D. Lei è il portavoce di un partito comunista. Che ne è di una prospettiva socialista in Tunisia?
R. Una rivoluzione socialista non è all’ordine del giorno oggi. Sì, come marxisti crediamo che alla fine occorrerà passare al socialismo. Sarà necessario per evitare di essere catturati nella rete del capitalismo mondiale, tenuta da grandi società multinazionali statunitensi e di altri paesi. Questo è anche l’unico modo per porre fine allo sfruttamento dell’uomo sull’uomo. Ma questo modo di pensare non è ancora ampiamente condiviso da tutti qui. Non possiamo procedere troppo velocemente.
Bisogna tenere conto dei rapporti di forza politici. La classe operaia è in ritardo rispetto al livello di coscienza e di organizzazione. Il movimento comunista è ancora piuttosto debole nel nostro paese, anche se ha fatto molti progressi. Le altre classi sono abbastanza presenti attraverso il campo liberale, il campo islamista … Quindi non bisogna fare passi falsi.

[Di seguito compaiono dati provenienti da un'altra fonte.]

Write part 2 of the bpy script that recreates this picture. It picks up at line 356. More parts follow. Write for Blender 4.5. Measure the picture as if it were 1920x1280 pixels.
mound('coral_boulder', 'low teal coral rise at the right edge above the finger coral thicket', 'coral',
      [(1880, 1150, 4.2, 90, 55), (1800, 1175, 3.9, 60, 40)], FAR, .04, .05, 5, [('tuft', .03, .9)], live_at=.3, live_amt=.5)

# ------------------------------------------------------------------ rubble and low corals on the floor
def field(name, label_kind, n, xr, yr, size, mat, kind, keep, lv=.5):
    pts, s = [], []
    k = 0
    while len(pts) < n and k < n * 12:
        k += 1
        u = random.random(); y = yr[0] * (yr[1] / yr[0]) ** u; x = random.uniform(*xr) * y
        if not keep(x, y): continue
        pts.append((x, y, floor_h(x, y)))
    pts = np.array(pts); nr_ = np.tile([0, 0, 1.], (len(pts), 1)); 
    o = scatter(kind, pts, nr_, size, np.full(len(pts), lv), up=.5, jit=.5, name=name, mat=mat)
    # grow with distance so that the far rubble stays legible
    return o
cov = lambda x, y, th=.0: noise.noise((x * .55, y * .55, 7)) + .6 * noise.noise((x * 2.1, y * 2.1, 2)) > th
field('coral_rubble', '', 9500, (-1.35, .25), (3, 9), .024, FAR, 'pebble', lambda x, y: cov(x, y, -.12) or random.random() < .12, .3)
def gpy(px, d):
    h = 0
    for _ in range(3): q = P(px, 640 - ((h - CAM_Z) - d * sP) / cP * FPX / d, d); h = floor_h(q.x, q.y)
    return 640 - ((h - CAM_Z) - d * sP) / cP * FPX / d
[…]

Attraverso questa rivoluzione, si possono nondimeno gettare le prime basi del socialismo a livello economico. Quindi, siamo per la nazionalizzazione delle grandi imprese a vantaggio dei lavoratori. Come detto sopra, questo è richiesto già un punto di vista del recupero della nostra indipendenza. Non abbiamo intenzione di nazionalizzare per dare profitti ad una borghesia di stato [una classe che si arricchirebbe alla testa del nuovo Stato, ndr]. La classe operaia deve essere in grado di dirigere queste imprese in modo democratico.
Ma questo non si applica a tutti i settori dell’economia. Spaventeremmo i piccoli commercianti, gli artigiani, i piccoli imprenditori di tante botteghe presenti nel nostro paese, li monteremmo contro la rivoluzione.
E, soprattutto, bisogna pensare ai contadini. I contadini qui sono molto diversificati. Non sono organizzati e accusano in generale un notevolissimo ritardo nella presa di coscienza. Alcune regioni sono più avanzate, dove ci sono lavoratori agricoli, che sono divenuti talora contadini poveri. Hanno ricevuto appezzamenti di terra, ma non li lavorano per mancanza di mezzi. Essi vedrebbero la collettivizzazione come una soluzione positiva. Ma ci sono anche regioni in cui gli agricoltori hanno chiesto per decenni la terra di cui si sono appropriati i grandi capitalisti, ma che nondimeno lavorano. Parlare di collettivizzazione ricorderebbe loro immediatamente il saccheggio della loro terra negli anni ’60. Crediamo che si possa passare gradualmente e in modo diversificato al socialismo, pur mantenendo la più grande unità del popolo e nella misura in cui la sua esperienza lo porta a vederne l’utilità e la necessità. Non vi è uno schema unico. Ma c’è un unico obiettivo, il socialismo.

* «Nous avons vaincu le dictateur, pas encore la dictature» dal sito: http://www.ptb.be/nieuws/artikel/hamma-hammami-on-a-vaincu-le-dictateur-pas-encore-la-dictature.html. Trad. A.C.

1. L’intervista è stata rilasciata prima del 27 febbraio, quando dietro la pressione popolare, il primo ministro tunisino si è dimesso.